Marius, Mercator

Marius, Mercator a layman in the Church of the 4th century, flourished at Constantinople after 421. Dr. Murdock, the editor of Mosheim, says that Marius Mercator " was undoubtedly a layman, a friend and admirer of Augustine, and an active defender of his doctrines from A.D. 418 to the year 451." Dr. Schaff (Ch. Hist. vol. iii), however, speaks of Marius Mercator first as a layman (p. 716), and later (p. 784) mentions him as a learned Latin monk in Constantinople (A.D. 428-451). Marius Mercator was, so supposes his biographer Baluze (Prafat. in Mercat. p. 7), an African by birth, who went to Rome about 417, when Julius and the other Pelagian chiefs were disputing in the Eternal City, and then and there produced a work against the Pelagian heresy, which is probably the Hypognosticon, printed in the Appendix of vol. 10 of the works of St.

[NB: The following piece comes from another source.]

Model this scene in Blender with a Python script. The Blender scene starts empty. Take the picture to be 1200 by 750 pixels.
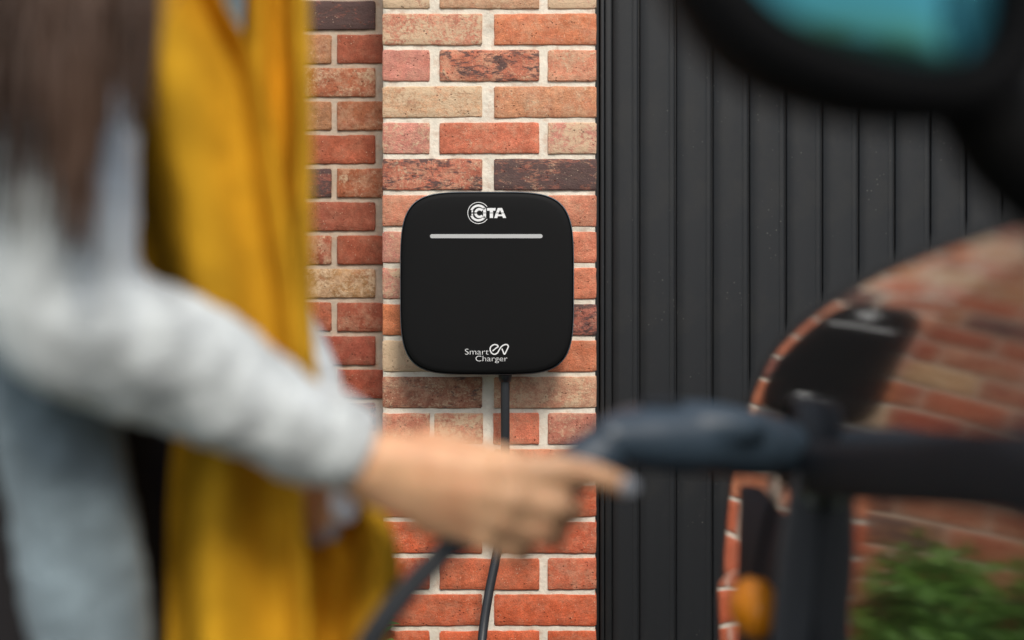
import bpy, bmesh, math, random
from mathutils import Vector, Matrix, noise
R = math.radians
rnd = random.Random(7)
C = bpy.context.scene.collection
sc = bpy.context.scene

# ------------------------------------------------------------ camera, sky, sun
K = 0.6757e-3            # metres per photo pixel at one metre
ZC = 1.10                # eye height
def W(px, py, d):
    """world point at distance d seen at photo pixel px, py"""
    return Vector(((px-600)*K*d, d, ZC+(305-py)*K*d))
cam_d = bpy.data.cameras.new('camera')
cam = bpy.data.objects.new('camera', cam_d); C.objects.link(cam)
cam.location = (0, 0, ZC); cam.rotation_euler = (R(90), 0, 0)
cam_d.sensor_width = 36; cam_d.lens = 36/(1200*K); cam_d.shift_y = -70/1200
cam_d.clip_start = 0.02; cam_d.clip_end = 500
cam_d.dof.use_dof = True; cam_d.dof.focus_distance = 2.57; cam_d.dof.aperture_fstop = 2.0
sc.camera = cam
SUN_EL, SUN_AZ = R(47), R(167)      # azimuth clockwise from +Y
w = bpy.data.worlds.new('World'); sc.world = w; w.use_nodes = True
nt = w.node_tree; bg = nt.nodes['Background']
sky = nt.nodes.new('ShaderNodeTexSky'); sky.sky_type = 'NISHITA'; sky.sun_disc = False
sky.sun_elevation = SUN_EL; sky.sun_rotation = SUN_AZ; sky.air_density = 1.0; sky.dust_density = 2.5
_tc = nt.nodes.new('ShaderNodeTexCoord'); _mp = nt.nodes.new('ShaderNodeMapping'); _mp.inputs['Scale'].default_value = (1, 1, 2.6)
_n = nt.nodes.new('ShaderNodeTexNoise'); _n.inputs['Scale'].default_value = 4.5; _n.inputs['Detail'].default_value = 7; _n.inputs['Roughness'].default_value = .58
_r = nt.nodes.new('ShaderNodeMapRange'); _r.inputs['From Min'].default_value = .45; _r.inputs['From Max'].default_value = .62; _r.inputs['To Max'].default_value = .8
_m = nt.nodes.new('ShaderNodeMix'); _m.data_type = 'RGBA'; _m.inputs[7].default_value = (7.2, 7.4, 7.6, 1)
nt.links.new(_tc.outputs['Generated'], _mp.inputs[0]); nt.links.new(_mp.outputs[0], _n.inputs['Vector']); nt.links.new(_n.outputs[0], _r.inputs[0])
nt.links.new(_r.outputs[0], _m.inputs['Factor']); nt.links.new(sky.outputs[0], _m.inputs[6]); nt.links.new(_m.outputs[2], bg.inputs[0]); bg.inputs[1].default_value = 0.135
sd = bpy.data.lights.new('sun', 'SUN'); sd.energy = 1.85; sd.angle = R(13); sd.color = (1, .94, .85)
so = bpy.data.objects.new('sun', sd); C.objects.link(so)
so.rotation_euler = Vector((math.sin(SUN_AZ)*math.cos(SUN_EL), math.cos(SUN_AZ)*math.cos(SUN_EL), math.sin(SUN_EL))).to_track_quat('Z', 'Y').to_euler()
sc.view_settings.view_transform = 'Standard'; sc.view_settings.look = 'None'
sc.view_settings.exposure = 0.30; sc.view_settings.gamma = 1

# ------------------------------------------------------------ helpers
def link(name, me, mat=None, parent=None):
    o = bpy.data.objects.new(name, me); C.objects.link(o)
    if mat and not me.materials: me.materials.append(mat)
    if parent: o.parent = parent
    return o
def tag(o, label, cat, group=None):
    o['label'] = label; o['category'] = cat
    if group: o['group'] = group
    return o
def thing(name, label, cat, loc=(0, 0, 0), group=None):
    o = bpy.data.objects.new(name, None); C.objects.link(o); o.location = loc; o.empty_display_size = .1
    return tag(o, label, cat, group)
def bm_mesh(bm, name='m', smooth=True):
    bmesh.ops.recalc_face_normals(bm, faces=bm.faces)
    me = bpy.data.meshes.new(name); bm.to_mesh(me); bm.free()
    if smooth:
        for p in me.polygons: p.use_smooth = True
    return me
def part(name, bm, mat, parent=None, smooth=True):
    """mesh given in world coordinates; the parent's place is taken off"""
    me = bm_mesh(bm, name, smooth) if isinstance(bm, bmesh.types.BMesh) else bm
    o = link(name, me, mat, parent)
    p = parent; off = Vector()
    while p: off += p.location; p = p.parent
    if off.length: me.transform(Matrix.Translation(-off))
    return o
def box(bm, x0, x1, y0, y1, z0, z1, bev=0, seg=2):
    r = bmesh.ops.create_cube(bm, size=1)
    bmesh.ops.scale(bm, vec=(x1-x0, y1-y0, z1-z0), verts=r['verts'])
    bmesh.ops.translate(bm, vec=((x0+x1)/2, (y0+y1)/2, (z0+z1)/2), verts=r['verts'])
    if bev:
        es = list({e for v in r['verts'] for e in v.link_edges})
        bmesh.ops.bevel(bm, geom=es, offset=bev, segments=seg, affect='EDGES', profile=.5)
def frame_of(t):
    t = t.normalized(); a = Vector((0, 0, 1)) if abs(t.z) < .9 else Vector((1, 0, 0))
    u = t.cross(a).normalized(); return u, t.cross(u).normalized()
def cat(pts, n):
    """Catmull-Rom resample of a list of tuples"""
    P = [Vector(p) for p in pts]; out = []
    m = len(P)
    for i in range(m-1):
        p0, p1, p2, p3 = P[max(i-1, 0)], P[i], P[i+1], P[min(i+2, m-1)]
        for k in range(n):
            t = k/n
            out.append(.5*((2*p1)+(p2-p0)*t+(2*p0-5*p1+4*p2-p3)*t*t+(3*p1-p0-3*p2+p3)*t**3))
    out.append(P[-1]); return out
def tube(bm, pts, rad, seg=12, caps=True):
    """tube through pts with radius list or number"""
    n = len(pts); rings = []
    u = v = None
    for i, p in enumerate(pts):
        t = (pts[min(i+1, n-1)]-pts[max(i-1, 0)]).normalized()
        if u is None: u, v = frame_of(t)
        else:
            u = (u-t*u.dot(t)).normalized(); v = t.cross(u)
        r = rad[i] if hasattr(rad, '__len__') else rad
        rings.append([bm.verts.new(p+(u*math.cos(a)+v*math.sin(a))*r) for a in (2*math.pi*k/seg for k in range(seg))])
    for a, b in zip(rings, rings[1:]):
        for k in range(seg): bm.faces.new((a[k], a[(k+1) % seg], b[(k+1) % seg], b[k]))
    if caps: bm.faces.new(rings[0][::-1]); bm.faces.new(rings[-1])
def ball(bm, c, r, seg=20, rot=None):
    r = (r, r, r) if not hasattr(r, '__len__') else r
    M = Matrix.Translation(Vector(c)) @ (rot.to_4x4() if rot else Matrix()) @ Matrix.Diagonal((*r, 1))
    bmesh.ops.create_uvsphere(bm, u_segments=seg, v_segments=seg//2+2, radius=1, matrix=M)
def capsule(bm, a, ra, b, rb, seg=16):
    a, b = Vector(a), Vector(b); d = b-a
    if d.length < 1e-5: return ball(bm, a, ra, seg)
    t = d.normalized(); P = []; Rr = []
    for k in range(5):
        an = math.pi/2*(k/4.5); P.append(a-t*ra*math.cos(an)); Rr.append(max(ra*math.sin(an), ra*.05))
    P.append(a); Rr.append(ra); P.append(b); Rr.append(rb)
    for k in range(4, -1, -1):
        an = math.pi/2*(k/4.5); P.append(b+t*rb*math.cos(an)); Rr.append(max(rb*math.sin(an), rb*.05))
    tube(bm, P, Rr, seg)
def chain(bm, pts, rs, seg=16):
    for i in range(len(pts)-1): capsule(bm, pts[i], rs[i], pts[i+1], rs[i+1], seg)
def remesh(bm, voxel, smooth=6, fac=.5):
    me = bm_mesh(bm); o = bpy.data.objects.new('tmp', me); C.objects.link(o)
    m = o.modifiers.new('r', 'REMESH'); m.mode = 'VOXEL'; m.voxel_size = voxel; m.use_smooth_shade = True
    s = o.modifiers.new('s', 'SMOOTH'); s.factor = fac; s.iterations = smooth
    dg = bpy.context.evaluated_depsgraph_get(); dg.update()
    out = bpy.data.meshes.new_from_object(o.evaluated_get(dg))
    bpy.data.objects.remove(o); bpy.data.meshes.remove(me)
    for p in out.polygons: p.use_smooth = True
    return out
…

Augustine (comp. Ceillier, Hist. des Aut. Stc. 8:498 sq.). Ceillier gives us 421 (p. 501) as the date of Marius Mercator's arrival at Constantinople, and as the date of his decease 449 (p. 507); and says, "On ne voit pas qu'il ait ete employe dans le ministere ecclesiastique, et il ne. prend d'autre qualite dans ses ecrits que celle de serviteur de Jesus-Christ." Marius Mercator's works as collected are almost wholly translations from the Greek fathers, particularly Nestorius, Theodosius of Mopsuestia, Cyril of Alexandria, Proclus, Theodoret, etc., accompanied with prefaces and notes or strictures by the translator. Himself one of the most bitter opponents of Pelagianism (q.v.), his writings are all designed to confute either the Pelagian or Nestorian errors. They were edited, with notes, by Joh. Garnier (Paris, 1673, folio), and still better by Stephen Baluze (Opera, Stephanus Baluzius ad fidem veterum codicum MSS. emendavit, et notis illustravit, Paris, 1684, 8vo). (J. H. W.)